HOLLYWOOD, Fla. -- College football is on the verge of finally having a playoff, its own version of the final four.

For the first time, all the power brokers who run the highest level of the sport are comfortable with the idea of deciding a championship the way it's done from pee-wees to pros. And they are doing it the way fans have been hoping it would be.

"Yes, we've agreed to use the P word," Pac-12 Commissioner Larry Scott said Thursday.

They want to limit a playoff to four teams. Now they have to figure out how to pick them, where and when to play the games and how the bowls do or do not fit in. The new postseason format would begin after the 2014 season.

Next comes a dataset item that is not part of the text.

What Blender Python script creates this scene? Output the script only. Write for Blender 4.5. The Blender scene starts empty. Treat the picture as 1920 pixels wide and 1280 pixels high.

As for the 14-year-old Bowl Championship Series, it's on life support. Any chance that it survives past the next two seasons? "I hope not," said Southeastern Conference Commissioner Mike Slive, who pitched a four-team playoff four years ago but was shot down.

"This is a seismic change for college football," BCS Executive Director Bill Hancock said after the 11 conference commissioners and Notre Dame's athletic director wrapped up three days of meetings in South Florida.

That Hancock actually used the word playoff when describing what was being considered alone signaled a shift in thinking for the BCS. In a memo leading up to these meetings, the term "four-team event" was used to describe creating two national semifinals and a championship game.